Politico described LaPlante as leading a “22-nation working group, led by the US, Poland and the UK,” tasked with making sure that Western-supplied weapons remain in working order during Ukraine’s conflict with Russia.

“We have regular conversations” with Kiev, the Pentagon official said. “What more do they need? Are there more parts we can send? We’re actually tracking what’s called the availability rate of each one of these systems,” in near real-time.

The group has already assisted Ukraine in setting up a support effort to track over 4,000 supply lines for high-demand spare parts for foreign hardware, according to the report. The US has also translated into Ukrainian over 700 technical manuals for the weapons sent to Kiev, so that local technicians can fix them on the spot.
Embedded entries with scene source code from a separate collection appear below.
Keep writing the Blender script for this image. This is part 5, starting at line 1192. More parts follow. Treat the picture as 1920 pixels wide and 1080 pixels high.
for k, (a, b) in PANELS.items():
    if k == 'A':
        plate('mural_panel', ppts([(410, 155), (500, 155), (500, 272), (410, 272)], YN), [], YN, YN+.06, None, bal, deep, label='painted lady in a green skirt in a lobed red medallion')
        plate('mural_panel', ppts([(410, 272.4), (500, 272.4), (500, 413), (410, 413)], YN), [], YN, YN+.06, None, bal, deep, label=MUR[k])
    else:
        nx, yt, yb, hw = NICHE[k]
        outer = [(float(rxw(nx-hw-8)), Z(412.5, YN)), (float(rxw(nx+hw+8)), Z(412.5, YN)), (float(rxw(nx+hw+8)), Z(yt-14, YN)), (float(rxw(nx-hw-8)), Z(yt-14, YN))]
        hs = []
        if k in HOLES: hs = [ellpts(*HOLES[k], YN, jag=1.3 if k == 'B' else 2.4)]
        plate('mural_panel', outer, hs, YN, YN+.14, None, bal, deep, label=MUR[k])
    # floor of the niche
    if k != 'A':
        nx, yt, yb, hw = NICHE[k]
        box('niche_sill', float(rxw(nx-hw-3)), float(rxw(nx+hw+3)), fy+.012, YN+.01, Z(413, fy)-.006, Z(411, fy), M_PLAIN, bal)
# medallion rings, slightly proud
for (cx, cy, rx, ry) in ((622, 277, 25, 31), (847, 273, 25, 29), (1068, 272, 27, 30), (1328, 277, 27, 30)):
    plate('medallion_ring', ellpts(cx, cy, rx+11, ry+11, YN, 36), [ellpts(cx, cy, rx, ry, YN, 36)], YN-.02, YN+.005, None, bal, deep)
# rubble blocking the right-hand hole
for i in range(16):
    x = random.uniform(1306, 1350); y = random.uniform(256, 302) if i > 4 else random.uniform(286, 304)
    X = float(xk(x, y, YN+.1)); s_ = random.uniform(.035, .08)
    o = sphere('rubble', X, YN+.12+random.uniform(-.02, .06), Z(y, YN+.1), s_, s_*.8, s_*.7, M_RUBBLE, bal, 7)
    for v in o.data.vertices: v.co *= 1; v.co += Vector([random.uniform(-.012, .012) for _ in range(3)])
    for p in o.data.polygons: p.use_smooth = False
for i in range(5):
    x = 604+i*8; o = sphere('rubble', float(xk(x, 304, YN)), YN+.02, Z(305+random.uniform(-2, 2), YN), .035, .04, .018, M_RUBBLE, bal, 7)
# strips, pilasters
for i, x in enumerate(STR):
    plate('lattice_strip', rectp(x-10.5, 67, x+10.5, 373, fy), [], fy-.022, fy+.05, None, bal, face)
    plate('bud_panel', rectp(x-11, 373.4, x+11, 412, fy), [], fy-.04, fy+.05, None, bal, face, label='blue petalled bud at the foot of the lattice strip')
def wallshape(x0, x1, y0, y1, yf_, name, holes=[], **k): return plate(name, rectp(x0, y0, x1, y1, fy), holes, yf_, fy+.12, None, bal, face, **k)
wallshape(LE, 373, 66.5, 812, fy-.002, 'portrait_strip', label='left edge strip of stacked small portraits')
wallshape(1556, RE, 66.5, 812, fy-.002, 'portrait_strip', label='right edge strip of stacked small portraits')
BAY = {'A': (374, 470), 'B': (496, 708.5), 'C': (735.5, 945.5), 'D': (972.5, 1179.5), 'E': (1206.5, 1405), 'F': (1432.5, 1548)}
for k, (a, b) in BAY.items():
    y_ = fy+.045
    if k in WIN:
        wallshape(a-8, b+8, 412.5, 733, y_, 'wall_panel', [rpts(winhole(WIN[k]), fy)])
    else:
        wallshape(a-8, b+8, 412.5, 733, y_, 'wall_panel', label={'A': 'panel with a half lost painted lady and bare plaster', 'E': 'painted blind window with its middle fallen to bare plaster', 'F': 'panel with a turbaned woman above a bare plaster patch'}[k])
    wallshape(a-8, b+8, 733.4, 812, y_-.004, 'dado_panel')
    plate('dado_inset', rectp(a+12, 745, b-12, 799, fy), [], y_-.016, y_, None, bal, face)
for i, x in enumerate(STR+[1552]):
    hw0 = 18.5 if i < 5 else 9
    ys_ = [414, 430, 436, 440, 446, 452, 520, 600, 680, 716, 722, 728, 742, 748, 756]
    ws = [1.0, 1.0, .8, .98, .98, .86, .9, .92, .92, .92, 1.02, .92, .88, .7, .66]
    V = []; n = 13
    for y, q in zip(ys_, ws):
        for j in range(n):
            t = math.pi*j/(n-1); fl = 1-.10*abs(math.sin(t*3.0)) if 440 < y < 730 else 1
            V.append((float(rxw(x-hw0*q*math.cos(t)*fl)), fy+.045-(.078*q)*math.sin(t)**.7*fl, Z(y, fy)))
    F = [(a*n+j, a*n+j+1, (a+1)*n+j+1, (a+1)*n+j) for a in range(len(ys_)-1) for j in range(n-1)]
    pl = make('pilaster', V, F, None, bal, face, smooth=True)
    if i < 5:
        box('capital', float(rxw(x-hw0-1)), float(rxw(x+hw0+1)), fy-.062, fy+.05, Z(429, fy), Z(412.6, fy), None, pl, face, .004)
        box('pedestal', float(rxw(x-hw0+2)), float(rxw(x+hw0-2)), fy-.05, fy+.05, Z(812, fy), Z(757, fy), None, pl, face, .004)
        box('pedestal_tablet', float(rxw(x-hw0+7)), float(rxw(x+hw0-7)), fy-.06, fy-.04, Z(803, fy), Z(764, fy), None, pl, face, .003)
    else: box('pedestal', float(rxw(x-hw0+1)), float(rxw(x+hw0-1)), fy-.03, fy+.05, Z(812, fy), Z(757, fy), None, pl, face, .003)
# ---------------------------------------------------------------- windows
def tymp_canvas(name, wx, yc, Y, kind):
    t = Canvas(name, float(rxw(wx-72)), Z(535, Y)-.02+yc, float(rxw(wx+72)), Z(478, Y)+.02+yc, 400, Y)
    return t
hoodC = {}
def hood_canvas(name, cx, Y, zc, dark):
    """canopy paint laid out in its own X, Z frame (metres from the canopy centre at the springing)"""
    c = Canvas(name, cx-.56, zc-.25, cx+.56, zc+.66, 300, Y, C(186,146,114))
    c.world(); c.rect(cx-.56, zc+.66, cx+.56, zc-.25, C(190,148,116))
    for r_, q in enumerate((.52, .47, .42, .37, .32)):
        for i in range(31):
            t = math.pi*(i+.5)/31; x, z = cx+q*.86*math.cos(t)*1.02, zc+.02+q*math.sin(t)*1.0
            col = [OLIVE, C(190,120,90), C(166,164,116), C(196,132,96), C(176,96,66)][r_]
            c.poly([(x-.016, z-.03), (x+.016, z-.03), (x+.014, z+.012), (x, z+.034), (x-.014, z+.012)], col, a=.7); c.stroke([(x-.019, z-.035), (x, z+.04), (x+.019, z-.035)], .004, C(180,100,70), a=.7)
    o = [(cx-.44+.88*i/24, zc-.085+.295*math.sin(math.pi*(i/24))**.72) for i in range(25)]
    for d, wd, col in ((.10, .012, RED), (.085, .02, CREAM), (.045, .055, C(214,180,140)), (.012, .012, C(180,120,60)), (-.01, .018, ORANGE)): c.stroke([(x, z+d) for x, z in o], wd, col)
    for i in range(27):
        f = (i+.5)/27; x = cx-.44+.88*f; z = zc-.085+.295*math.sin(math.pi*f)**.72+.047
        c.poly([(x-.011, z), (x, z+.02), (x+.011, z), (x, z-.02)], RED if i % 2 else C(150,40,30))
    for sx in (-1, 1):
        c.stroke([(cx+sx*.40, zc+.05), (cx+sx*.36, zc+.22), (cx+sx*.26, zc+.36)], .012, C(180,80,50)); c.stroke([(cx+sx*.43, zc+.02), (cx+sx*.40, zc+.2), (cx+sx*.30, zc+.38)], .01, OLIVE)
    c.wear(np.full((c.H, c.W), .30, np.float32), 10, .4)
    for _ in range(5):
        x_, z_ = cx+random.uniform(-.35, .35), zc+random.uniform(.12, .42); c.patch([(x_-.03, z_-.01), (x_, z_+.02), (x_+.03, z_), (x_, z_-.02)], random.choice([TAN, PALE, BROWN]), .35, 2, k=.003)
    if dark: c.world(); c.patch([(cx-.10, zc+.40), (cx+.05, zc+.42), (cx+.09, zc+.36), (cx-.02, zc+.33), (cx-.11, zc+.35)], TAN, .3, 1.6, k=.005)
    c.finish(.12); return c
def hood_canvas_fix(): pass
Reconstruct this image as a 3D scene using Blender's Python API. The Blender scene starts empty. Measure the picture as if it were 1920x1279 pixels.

“We’re making sure that they [the Ukrainians] have everything that they need. And if the parts have to come from a country halfway around the world, we make sure we get it to them. So the sustainment is actually most of the work going on right now,” LaPlante said.

However, at the moment “much of the most serious repair work still needs to be shipped to places such as Poland or Czechia before making the long trip back to Ukraine,” Politico added.

Russia has repeatedly condemned Western arms deliveries to Ukraine, arguing that they will only prolong the fighting, but not prevent Moscow from achieving the goals of its military operation. The Kremlin argues that the provision of weapons, intelligence sharing, and training to Kiev’s troops already means that the US and its allies are de facto parties to the conflict.